I’m sure that, in honor of the Fourth, some will raise glasses to toast the Supreme Court’s ruling, as I will. But others will wring hands and claim that both God’s word and the Constitution have been besmirched. Indeed, Bobby Jindal has already announced that the ruling “will pave the way for an all-out assault against the religious freedom rights of Christians who disagree with this decision." And the fundamentalist Christian, American Family Association put out a statement saying “There is no doubt that this morning’s ruling will imperil religious liberty in America….” This is, of course, unlikely in the extreme.
And though I never thought I’d be favorably quoting Jeb Bush, his response to the Supreme Court ruling seems to me to be consistent with the vision espoused by Jefferson. Bush wrote, “In a country as diverse as ours, good people who have opposing views should be able to live side by side.”
That seems to me to underscore the deeper meaning in The Declaration.

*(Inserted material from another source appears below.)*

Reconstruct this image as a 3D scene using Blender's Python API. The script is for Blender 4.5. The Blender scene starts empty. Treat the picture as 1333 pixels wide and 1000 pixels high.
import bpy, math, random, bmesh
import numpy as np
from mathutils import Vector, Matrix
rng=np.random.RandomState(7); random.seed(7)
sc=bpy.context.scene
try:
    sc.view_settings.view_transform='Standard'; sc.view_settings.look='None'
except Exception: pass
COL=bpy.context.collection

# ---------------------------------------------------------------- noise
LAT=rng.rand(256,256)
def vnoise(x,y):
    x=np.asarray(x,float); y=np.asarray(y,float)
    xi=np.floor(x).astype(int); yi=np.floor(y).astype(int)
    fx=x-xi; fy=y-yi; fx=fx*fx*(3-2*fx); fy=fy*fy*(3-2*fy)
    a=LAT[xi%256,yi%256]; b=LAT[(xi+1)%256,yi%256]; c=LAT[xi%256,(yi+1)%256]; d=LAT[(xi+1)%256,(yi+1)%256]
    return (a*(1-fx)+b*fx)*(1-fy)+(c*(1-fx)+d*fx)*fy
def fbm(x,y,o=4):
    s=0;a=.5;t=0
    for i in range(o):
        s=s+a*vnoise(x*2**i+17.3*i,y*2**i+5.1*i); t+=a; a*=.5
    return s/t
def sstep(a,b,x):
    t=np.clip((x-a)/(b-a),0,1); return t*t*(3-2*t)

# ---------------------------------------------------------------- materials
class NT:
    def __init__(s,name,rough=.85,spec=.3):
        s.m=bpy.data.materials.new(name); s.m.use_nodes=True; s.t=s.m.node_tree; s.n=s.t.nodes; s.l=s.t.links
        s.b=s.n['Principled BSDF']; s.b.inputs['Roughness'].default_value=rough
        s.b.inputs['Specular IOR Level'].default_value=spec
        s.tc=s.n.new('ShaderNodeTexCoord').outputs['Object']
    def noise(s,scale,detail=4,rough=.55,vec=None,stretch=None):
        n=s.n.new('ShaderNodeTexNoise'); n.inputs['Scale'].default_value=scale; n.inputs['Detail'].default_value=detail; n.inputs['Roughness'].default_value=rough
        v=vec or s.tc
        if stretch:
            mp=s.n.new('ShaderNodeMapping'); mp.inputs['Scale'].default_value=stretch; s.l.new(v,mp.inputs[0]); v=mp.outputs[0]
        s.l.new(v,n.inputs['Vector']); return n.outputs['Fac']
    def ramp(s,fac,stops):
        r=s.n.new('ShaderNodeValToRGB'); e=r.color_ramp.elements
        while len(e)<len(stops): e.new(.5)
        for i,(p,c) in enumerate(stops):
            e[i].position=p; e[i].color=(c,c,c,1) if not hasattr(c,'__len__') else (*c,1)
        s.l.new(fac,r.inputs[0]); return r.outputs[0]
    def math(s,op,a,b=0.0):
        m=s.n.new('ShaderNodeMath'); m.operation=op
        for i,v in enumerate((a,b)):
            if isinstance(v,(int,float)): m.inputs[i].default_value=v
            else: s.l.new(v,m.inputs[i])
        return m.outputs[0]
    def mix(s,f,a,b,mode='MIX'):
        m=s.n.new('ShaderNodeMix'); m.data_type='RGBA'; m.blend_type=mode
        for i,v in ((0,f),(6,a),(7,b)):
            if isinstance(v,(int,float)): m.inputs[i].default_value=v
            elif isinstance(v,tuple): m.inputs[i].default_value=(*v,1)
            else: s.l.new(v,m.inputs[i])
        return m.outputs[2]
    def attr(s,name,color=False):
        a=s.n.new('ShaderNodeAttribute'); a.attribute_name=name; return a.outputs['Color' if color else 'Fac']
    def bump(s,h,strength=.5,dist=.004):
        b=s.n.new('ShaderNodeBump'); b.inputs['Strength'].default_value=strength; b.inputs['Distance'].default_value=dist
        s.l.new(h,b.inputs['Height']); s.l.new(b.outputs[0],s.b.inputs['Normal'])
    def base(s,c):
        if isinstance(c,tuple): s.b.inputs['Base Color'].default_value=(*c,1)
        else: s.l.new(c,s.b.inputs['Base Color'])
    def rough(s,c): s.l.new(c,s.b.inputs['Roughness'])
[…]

If Jefferson was declaring our need for independence from Britain, he was also underscoring our interdependence with one another.
            John F. Kennedy spoke of our interdependence when he addressed the United Nations with these words in 1961: “Never have the nations of the world had so much to lose or so much to gain. Together we shall save our planet, or together we shall perish in its flames.”
            Martin Luther King, in his address “Beyond VietNam” given at Riverside Church in New York in 1967, knew our interdependence was crucial to our future when he said, “We still have a choice today: nonviolent coexistence or violent co-annihilation.”
            And Thomas Jefferson, in the Declaration of Independence itself, warns us of what happens when we are not aware of our interdependence: “…all experience hath shewn that mankind are more disposed to suffer, while evils are sufferable, than to right themselves by abolishing the forms to which they are accustomed.”
            The Declaration calls us to live a common life with one another, promoting each other’s “Safety and Happiness.” The challenge to do so and the opportunity remain ours.